- _TASK TO COMPLETE_
The listing below should be written out exactly; please include all of it.

-- RECORD LIST start --

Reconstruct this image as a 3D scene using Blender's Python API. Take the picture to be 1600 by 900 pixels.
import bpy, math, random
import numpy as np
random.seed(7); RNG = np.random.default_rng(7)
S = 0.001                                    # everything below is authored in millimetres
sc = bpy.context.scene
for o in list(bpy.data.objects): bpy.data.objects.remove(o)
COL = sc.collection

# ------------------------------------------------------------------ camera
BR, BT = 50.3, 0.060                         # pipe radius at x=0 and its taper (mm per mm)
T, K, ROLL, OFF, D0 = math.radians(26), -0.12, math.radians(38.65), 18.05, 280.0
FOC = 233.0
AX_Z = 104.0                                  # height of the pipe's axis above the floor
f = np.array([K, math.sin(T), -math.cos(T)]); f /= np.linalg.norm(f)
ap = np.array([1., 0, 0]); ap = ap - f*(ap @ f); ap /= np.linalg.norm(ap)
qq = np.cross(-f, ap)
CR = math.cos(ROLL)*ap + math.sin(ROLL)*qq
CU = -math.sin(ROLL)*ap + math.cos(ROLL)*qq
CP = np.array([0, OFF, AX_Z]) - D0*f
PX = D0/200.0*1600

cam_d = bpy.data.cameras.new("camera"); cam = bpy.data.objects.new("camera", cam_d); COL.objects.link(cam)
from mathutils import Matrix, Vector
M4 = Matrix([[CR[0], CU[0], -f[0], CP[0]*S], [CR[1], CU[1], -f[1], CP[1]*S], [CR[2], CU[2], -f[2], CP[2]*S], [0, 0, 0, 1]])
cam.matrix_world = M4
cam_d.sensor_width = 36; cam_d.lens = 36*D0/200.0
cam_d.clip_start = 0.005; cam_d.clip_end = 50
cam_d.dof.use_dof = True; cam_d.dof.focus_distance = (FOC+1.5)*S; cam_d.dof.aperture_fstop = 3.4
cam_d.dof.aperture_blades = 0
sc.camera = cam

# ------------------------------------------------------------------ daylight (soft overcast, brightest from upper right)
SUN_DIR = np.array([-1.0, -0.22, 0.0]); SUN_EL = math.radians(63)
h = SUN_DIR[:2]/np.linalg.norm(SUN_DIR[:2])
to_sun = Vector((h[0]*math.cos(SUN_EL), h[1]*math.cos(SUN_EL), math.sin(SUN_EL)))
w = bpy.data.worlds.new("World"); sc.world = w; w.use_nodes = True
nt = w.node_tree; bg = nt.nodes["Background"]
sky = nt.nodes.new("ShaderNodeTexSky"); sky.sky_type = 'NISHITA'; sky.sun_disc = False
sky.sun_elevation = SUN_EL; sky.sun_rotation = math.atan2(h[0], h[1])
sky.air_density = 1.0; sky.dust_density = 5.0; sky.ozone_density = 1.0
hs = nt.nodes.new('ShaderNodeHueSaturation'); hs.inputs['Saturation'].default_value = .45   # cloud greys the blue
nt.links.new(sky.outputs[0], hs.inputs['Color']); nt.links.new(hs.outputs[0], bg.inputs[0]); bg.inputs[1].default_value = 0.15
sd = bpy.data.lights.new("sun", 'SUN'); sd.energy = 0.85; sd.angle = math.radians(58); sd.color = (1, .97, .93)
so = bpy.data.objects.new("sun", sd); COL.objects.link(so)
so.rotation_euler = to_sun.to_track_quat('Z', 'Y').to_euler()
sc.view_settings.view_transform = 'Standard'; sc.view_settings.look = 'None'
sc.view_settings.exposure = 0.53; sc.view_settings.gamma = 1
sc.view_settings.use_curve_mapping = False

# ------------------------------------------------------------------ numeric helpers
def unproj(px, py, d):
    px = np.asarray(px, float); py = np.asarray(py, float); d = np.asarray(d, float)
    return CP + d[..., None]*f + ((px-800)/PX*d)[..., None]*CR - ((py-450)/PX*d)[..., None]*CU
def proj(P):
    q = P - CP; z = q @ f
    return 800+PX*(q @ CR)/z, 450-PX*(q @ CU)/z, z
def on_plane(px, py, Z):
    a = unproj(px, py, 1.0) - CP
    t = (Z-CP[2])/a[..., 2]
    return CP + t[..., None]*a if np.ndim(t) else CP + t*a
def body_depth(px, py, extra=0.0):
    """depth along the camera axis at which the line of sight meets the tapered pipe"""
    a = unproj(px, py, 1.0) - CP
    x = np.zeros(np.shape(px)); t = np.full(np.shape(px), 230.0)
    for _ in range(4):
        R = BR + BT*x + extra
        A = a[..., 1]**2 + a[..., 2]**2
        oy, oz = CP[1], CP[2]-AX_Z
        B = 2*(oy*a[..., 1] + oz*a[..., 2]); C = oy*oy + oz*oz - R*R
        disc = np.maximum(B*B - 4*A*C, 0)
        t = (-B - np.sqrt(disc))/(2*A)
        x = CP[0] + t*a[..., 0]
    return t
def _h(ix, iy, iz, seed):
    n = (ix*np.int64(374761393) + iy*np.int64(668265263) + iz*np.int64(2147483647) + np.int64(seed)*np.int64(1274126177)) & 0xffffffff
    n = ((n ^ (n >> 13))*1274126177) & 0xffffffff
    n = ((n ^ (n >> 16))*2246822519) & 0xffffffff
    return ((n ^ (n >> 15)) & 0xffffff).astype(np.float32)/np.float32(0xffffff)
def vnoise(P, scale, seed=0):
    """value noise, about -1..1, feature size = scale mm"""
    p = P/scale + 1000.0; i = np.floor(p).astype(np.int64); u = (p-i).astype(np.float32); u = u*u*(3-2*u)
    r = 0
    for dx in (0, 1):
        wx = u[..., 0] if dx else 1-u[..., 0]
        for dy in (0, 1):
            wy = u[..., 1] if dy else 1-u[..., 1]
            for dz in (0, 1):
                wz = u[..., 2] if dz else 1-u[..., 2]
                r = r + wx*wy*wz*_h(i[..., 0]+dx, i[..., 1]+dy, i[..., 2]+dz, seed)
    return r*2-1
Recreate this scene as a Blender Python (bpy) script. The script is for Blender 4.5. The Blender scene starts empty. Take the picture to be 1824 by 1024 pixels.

-- RECORD LIST end --

- _EXERCISE RESPONSE_
Reconstruct this image as a 3D scene using Blender's Python API. Take the picture to be 1600 by 900 pixels.
import bpy, math, random
import numpy as np
random.seed(7); RNG = np.random.default_rng(7)
S = 0.001                                    # everything below is authored in millimetres
sc = bpy.context.scene
for o in list(bpy.data.objects): bpy.data.objects.remove(o)
COL = sc.collection

# ------------------------------------------------------------------ camera
BR, BT = 50.3, 0.060                         # pipe radius at x=0 and its taper (mm per mm)
T, K, ROLL, OFF, D0 = math.radians(26), -0.12, math.radians(38.65), 18.05, 280.0
FOC = 233.0
AX_Z = 104.0                                  # height of the pipe's axis above the floor
f = np.array([K, math.sin(T), -math.cos(T)]); f /= np.linalg.norm(f)
ap = np.array([1., 0, 0]); ap = ap - f*(ap @ f); ap /= np.linalg.norm(ap)
qq = np.cross(-f, ap)
CR = math.cos(ROLL)*ap + math.sin(ROLL)*qq
CU = -math.sin(ROLL)*ap + math.cos(ROLL)*qq
CP = np.array([0, OFF, AX_Z]) - D0*f
PX = D0/200.0*1600

cam_d = bpy.data.cameras.new("camera"); cam = bpy.data.objects.new("camera", cam_d); COL.objects.link(cam)
from mathutils import Matrix, Vector
M4 = Matrix([[CR[0], CU[0], -f[0], CP[0]*S], [CR[1], CU[1], -f[1], CP[1]*S], [CR[2], CU[2], -f[2], CP[2]*S], [0, 0, 0, 1]])
cam.matrix_world = M4
cam_d.sensor_width = 36; cam_d.lens = 36*D0/200.0
cam_d.clip_start = 0.005; cam_d.clip_end = 50
cam_d.dof.use_dof = True; cam_d.dof.focus_distance = (FOC+1.5)*S; cam_d.dof.aperture_fstop = 3.4
cam_d.dof.aperture_blades = 0
sc.camera = cam

# ------------------------------------------------------------------ daylight (soft overcast, brightest from upper right)
SUN_DIR = np.array([-1.0, -0.22, 0.0]); SUN_EL = math.radians(63)
h = SUN_DIR[:2]/np.linalg.norm(SUN_DIR[:2])
to_sun = Vector((h[0]*math.cos(SUN_EL), h[1]*math.cos(SUN_EL), math.sin(SUN_EL)))
w = bpy.data.worlds.new("World"); sc.world = w; w.use_nodes = True
nt = w.node_tree; bg = nt.nodes["Background"]
sky = nt.nodes.new("ShaderNodeTexSky"); sky.sky_type = 'NISHITA'; sky.sun_disc = False
sky.sun_elevation = SUN_EL; sky.sun_rotation = math.atan2(h[0], h[1])
sky.air_density = 1.0; sky.dust_density = 5.0; sky.ozone_density = 1.0
hs = nt.nodes.new('ShaderNodeHueSaturation'); hs.inputs['Saturation'].default_value = .45   # cloud greys the blue
nt.links.new(sky.outputs[0], hs.inputs['Color']); nt.links.new(hs.outputs[0], bg.inputs[0]); bg.inputs[1].default_value = 0.15
sd = bpy.data.lights.new("sun", 'SUN'); sd.energy = 0.85; sd.angle = math.radians(58); sd.color = (1, .97, .93)
so = bpy.data.objects.new("sun", sd); COL.objects.link(so)
so.rotation_euler = to_sun.to_track_quat('Z', 'Y').to_euler()
sc.view_settings.view_transform = 'Standard'; sc.view_settings.look = 'None'
sc.view_settings.exposure = 0.53; sc.view_settings.gamma = 1
sc.view_settings.use_curve_mapping = False

# ------------------------------------------------------------------ numeric helpers
def unproj(px, py, d):
    px = np.asarray(px, float); py = np.asarray(py, float); d = np.asarray(d, float)
    return CP + d[..., None]*f + ((px-800)/PX*d)[..., None]*CR - ((py-450)/PX*d)[..., None]*CU
def proj(P):
    q = P - CP; z = q @ f
    return 800+PX*(q @ CR)/z, 450-PX*(q @ CU)/z, z
def on_plane(px, py, Z):
    a = unproj(px, py, 1.0) - CP
    t = (Z-CP[2])/a[..., 2]
    return CP + t[..., None]*a if np.ndim(t) else CP + t*a
def body_depth(px, py, extra=0.0):
    """depth along the camera axis at which the line of sight meets the tapered pipe"""
    a = unproj(px, py, 1.0) - CP
    x = np.zeros(np.shape(px)); t = np.full(np.shape(px), 230.0)
    for _ in range(4):
        R = BR + BT*x + extra
        A = a[..., 1]**2 + a[..., 2]**2
        oy, oz = CP[1], CP[2]-AX_Z
        B = 2*(oy*a[..., 1] + oz*a[..., 2]); C = oy*oy + oz*oz - R*R
        disc = np.maximum(B*B - 4*A*C, 0)
        t = (-B - np.sqrt(disc))/(2*A)
        x = CP[0] + t*a[..., 0]
    return t
def _h(ix, iy, iz, seed):
    n = (ix*np.int64(374761393) + iy*np.int64(668265263) + iz*np.int64(2147483647) + np.int64(seed)*np.int64(1274126177)) & 0xffffffff
    n = ((n ^ (n >> 13))*1274126177) & 0xffffffff
    n = ((n ^ (n >> 16))*2246822519) & 0xffffffff
    return ((n ^ (n >> 15)) & 0xffffff).astype(np.float32)/np.float32(0xffffff)
def vnoise(P, scale, seed=0):
    """value noise, about -1..1, feature size = scale mm"""
    p = P/scale + 1000.0; i = np.floor(p).astype(np.int64); u = (p-i).astype(np.float32); u = u*u*(3-2*u)
    r = 0
    for dx in (0, 1):
        wx = u[..., 0] if dx else 1-u[..., 0]
        for dy in (0, 1):
            wy = u[..., 1] if dy else 1-u[..., 1]
            for dz in (0, 1):
                wz = u[..., 2] if dz else 1-u[..., 2]
                r = r + wx*wy*wz*_h(i[..., 0]+dx, i[..., 1]+dy, i[..., 2]+dz, seed)
    return r*2-1
Recreate this scene as a Blender Python (bpy) script. The script is for Blender 4.5. The Blender scene starts empty. Take the picture to be 1824 by 1024 pixels.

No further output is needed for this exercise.